The only way I can describe this book is: I absolutely hated everything about it AND loved it. Charlotte Gingras brings out emotions of love, hate, disgust and so much more in this translation (by Christelle Morelli and Susan Ouriou) of her book, Ophelia.
Sometimes I was rooting for Ophelia and other times I just wanted to smack her. Hard. I felt for her and the difficulties she was going through. I felt she was the most selfish creature on the face of the planet. I know of nobody I can recommend this to and think everyone should read Ophelia. Due to several factors, your mileage will vary: What is your emotional state at the time of reading? What are your personal experiences? Biases? Are you an artist/writer? Do you know girls like Ophelia? Or guys like Ulysses? (More on him later.) Are you Ophelia/Ulysses?

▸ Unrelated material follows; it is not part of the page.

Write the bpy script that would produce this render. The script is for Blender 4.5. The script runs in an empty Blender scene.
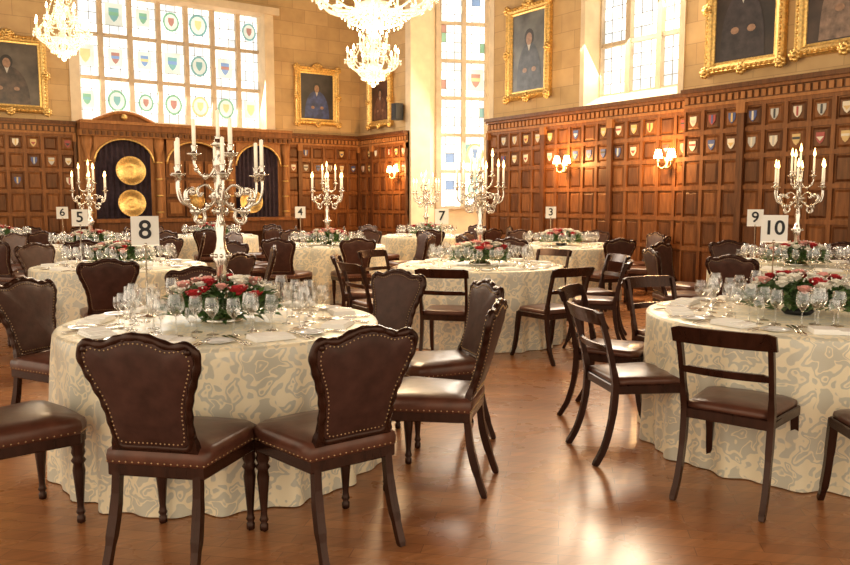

To try and explain Ophelia is the to give away the whole story. But in a nutshell, she is an artist. At first “just” a tagger of walls with her chalk-made broken hearts (I do wonder if that is a translation “thing” or she really uses chalk, as later she does use paint. And chalk would wash off walls easily). Eventually, she finds an abandoned building where she will create three pieces of work that symbolize herself and journey. At school, her art project is a cliched, typical high school piece of work (and is praised by her art teacher, and later, students alike, for how it is a “true piece of art” and not the “fluffy scrapbooks” the other girls made). Her other form of expression is writing. At first, it is a journal/diary that she uses to write to an author that came to her school. Later it grows into something else. Ophelia is a typical teen who is learning, growing, trying to hide and trying to find herself.
I mentioned Ulysses earlier. As the jacket description says, Ophelia will find that someone else has found her work-space before her. This is Ulysses, a boy from school that together they learn to explore themselves, each other (literally and figuratively) and how to grow out of their selfish-worlds. Images of Hamlet (Ophelia) and Ulysses stories mirror the journey of our “now” hero/heroine. This makes the story (again) cliched and yet, is the perfect metaphor to show the struggles people can experience.
The art work only adds to the emotional tugging due to the graffiti like work, the realism and absolute surreal-abstractness all rolled into one. Daniel Sylvestre compliments the sometimes sensual and sometimes crude text with equally sensual and crude art.
If I have one complaint, the spattering of French can be distracting if you are not a speaker/reader of the language.